|
|
|
|
|
|
by vitus
1462 days ago
|
|
|
> Consumer PCs don't match this bandwidth because DDR DIMMs generally aren't as fast as LPDDR. What about LPDDR (low-power DDR) allows it to be faster? And, by faster, do you mean lower latency? higher clock rates -> higher throughput? This is unintuitive to me. My impression is that lower power means that you can't sustain higher clocks as readily (in fact, when overclocking RAM, it's common to increase voltage in the interest of stability). I can't find anything about CAS latencies for LPDDR DIMMs. edit: to clarify: when overclocking RAM, your two options are either increase voltage or increase timings, as if you want to sustain higher speeds, you need to either charge your capacitors faster, or wait more cycles for them to be charged. |
|
|
By faster I mean higher throughput at similar latency, achieved by higher clock rates. And it is indeed unintuitive as to how this can be done while using less power than standard DDR.

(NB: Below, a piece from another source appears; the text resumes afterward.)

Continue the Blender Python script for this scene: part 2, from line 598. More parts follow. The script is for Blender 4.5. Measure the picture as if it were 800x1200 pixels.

My understanding is that it's down to two major factors:
1. JEDEC has iterated on the LPDDR standards much more rapidly. DDR4 and LPDDR3 both hit the market in 2012. But then LPDDR3e, LPDDR4, LPDDR4x, and LPDDR5 were all introduced before DDR5 was.
2. LPDDR isn't available on DIMMs, it's soldered only.
So given that most laptops sold by companies like Dell and Lenovo use soldered ram anyway, and that Intel and AMD both support LPDDR, then why are PC laptops with faster RAM so rare? I have no idea, maybe it costs a bit more and the manufacturers don't think they can market it as a benefit?